Very little about this movie is actually romantic! Aside from the nice letters from the dead husband, it's mostly creepy and pretty predatory. Who told the filmmakers to set up a guy hitting on the dead dude's widow at the dead dude's wake as a viable romantic interest? Ew. His diarrhea of the mouth and persistent attempts at cuffing Holly are framed as personality quirks, but they are most certainly not. This is someone disrespecting another person's grief and pain for their own sexual and romantic gain, which is next-level gross and morbid. But, hey, maybe the forthcoming sequel will get it right.

Bonus Round

Holly and Gerry are a couple who conflate fighting with passion. Anyone who saw the last season of The Bachelor knows that's a problem. These two soul mates built their relationship on arguing over inane issues.
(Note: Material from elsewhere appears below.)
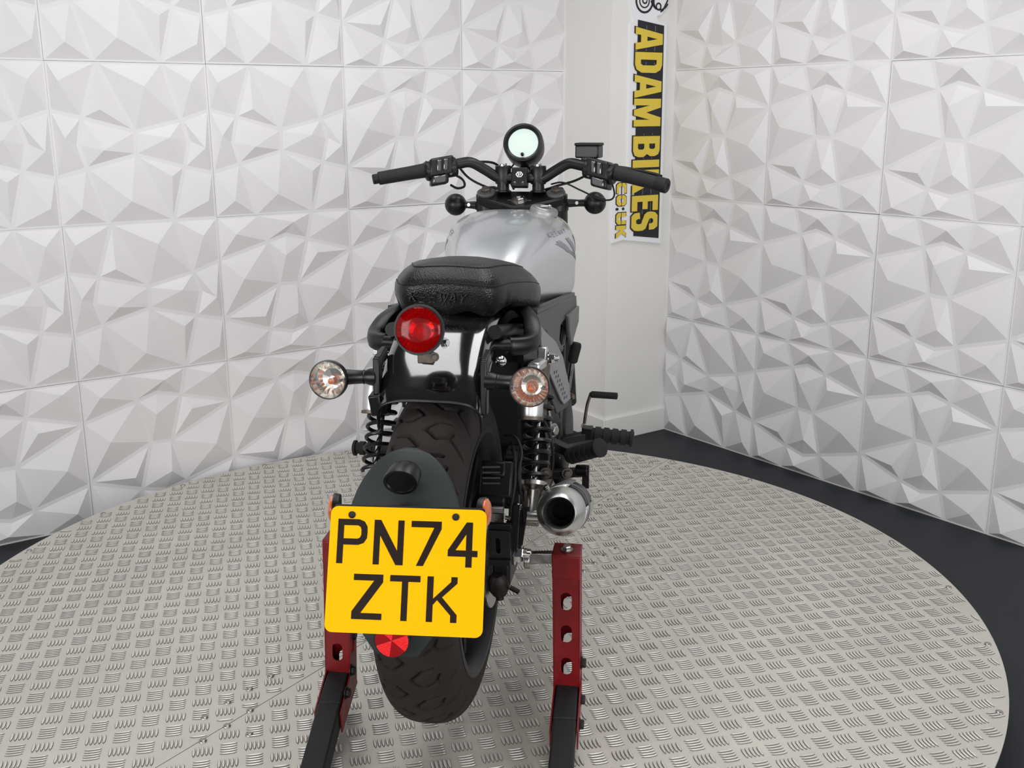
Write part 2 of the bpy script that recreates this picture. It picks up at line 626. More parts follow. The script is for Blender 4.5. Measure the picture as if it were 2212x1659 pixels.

Every one of their relationship flashbacks, with the exception of when they met, involves a fight, or how hot the two were for each other. Even Holly realizes that the constant fighting was stupid. Please don't wait until your partner is dead to stop yelling at them over nonsense. Fighting and then fucking your way through a relationship is one way to create some awkward fetishes. Also, no amount of acting will ever convince me that notorious Hollywood fuckboy Gerard Butler is a doting husband.

In Conclusion

While P.S. I Love You is solid hormonal viewing, it's important to remember that hitting on a dead person's spouse within days of that spouse dying is just a bad move. You wouldn't like it if Cheryl, the babely senior next door, went after your dad a month after your mom died, and it's no better when Harry Connick Jr. does it. Keep it in your pants, creep.